Uno de los lugares más emblemáticos de París, un sitio que estaba deseando visitar por la historia y la literatura que ha ido acopiando, es sin duda la Place du Tertre, o sea, la plaza de los pintores, en la cima de Montmartre, en la colina a la que uno sube caminando por empinadas calles y por escaleras que recalientan los pies y donde cada pocos pasos se detiene a contemplar una placa, una fachada o un huerto verde y frondoso. En la plaza vi un ambiente abigarrado de turistas, paseantes, ociosos y pintores. Apenas hay espacio entre los tenderetes o puestos de cada pintor. Allí, sentados en banquetas, pintan sus cuadros, sus retratos y sus acuarelas delante del público. Lo difícil, como en toda plaza de pintores que se precie, es identificar al impostor del artista auténtico. Aquel espacio estaba abarrotado de hombres a los que hubiera querido fotografiar: tipos con sombreros y unas barbas kilométricas, como sábanas de algodón; individuos que parecían haberse escapado de un museo; jetas de aspecto patibulario que perseguían a los turistas para hacerles el retrato al minuto; individuos solitarios, sentados en las terrazas de los cafés, que parecían extraviados, no perdidos en la ciudad o en ese barrio, sino extraviados en su interior. Cerca de allí nos metimos por una callejuela para observar las vistas de París: un hombre ascendía por la cuesta ayudándose de dos bastones para esquiar. Cosas como ésta, insólitas y perturbadoras, sólo suelen encontrarse en las grandes urbes. La Place du Tertre, por otro lado, es una conglomerado de pequeños restaurantes y tiendas de souvenirs, donde venden camisetas, grabados y reproducciones típicamente parisinas. Si no fuera por ese mercadeo, todo olería a bohemia, a soledad, a tío que se va a sentarse a emborronar un lienzo con un carboncillo o a pergeñar unos poemas en un cuaderno sucio y barato mientras se desayuna un “café au lait”. Uno de esos sitios que a mí me gustan.

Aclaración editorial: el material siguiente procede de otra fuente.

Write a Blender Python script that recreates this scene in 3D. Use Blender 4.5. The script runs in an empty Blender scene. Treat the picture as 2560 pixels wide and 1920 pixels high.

En cuanto a los puestos de libros de las orillas del Sena, en los que también exponen revistas antiguas, discos añejos, fotografías, postales y otras reliquias, apenas me detuve a observarlos. Sólo eché un vistazo a algunos títulos, sin tocarlos. Estaban escritos en francés, así que no me molesté en abrirlos. Pero me congratuló ver que los nombres de algunas portadas añadían calidad a la estampa: Henry Miller, André Malraux, Albert Camus, Louis-Ferdinand Céline, etcétera. Los vendedores (creo que los llaman “bouquinistes”) también poseen el mismo aspecto antiguo, milenario, de sus libros, y es posible que le reprendan a uno si alarga la mano para tocar la portada de un disco viejo de The Rolling Stones. La vista y el paseo son grandiosos: si uno se harta de ver libros, sólo tiene que buscar un hueco y acodarse en el pretil que bordea el río y contemplar el Sena, la otra orilla o los numerosos barcos que surcan las aguas y pasan bajo puentes magníficos, como el Pont Neuf.
Un tercer lugar acogedor, y distinto a lo que suelen pregonar las guías de viaje al uso y las visitas guiadas, son los pasajes cubiertos de Montmartre. Una red de galerías de comercio. Pero no se trata de las modernas e impersonales galerías que conocemos, las que construyen en nuestras ciudades y luego duran dos días porque nadie compra allí y los comerciantes se ven obligados a cerrar el negocio. No, aquí predomina una atmósfera especial. La decoración (los relojes, los techos, las lámparas) data de otros siglos, y se huele el polvo de las reliquias. Sólo una ciudad así es capaz de mezclar los cementerios, las galerías, los bistrots, las brasseries, los parques, las pirámides y los monumentos y, encima, mezclarlos con acierto, audacia y belleza.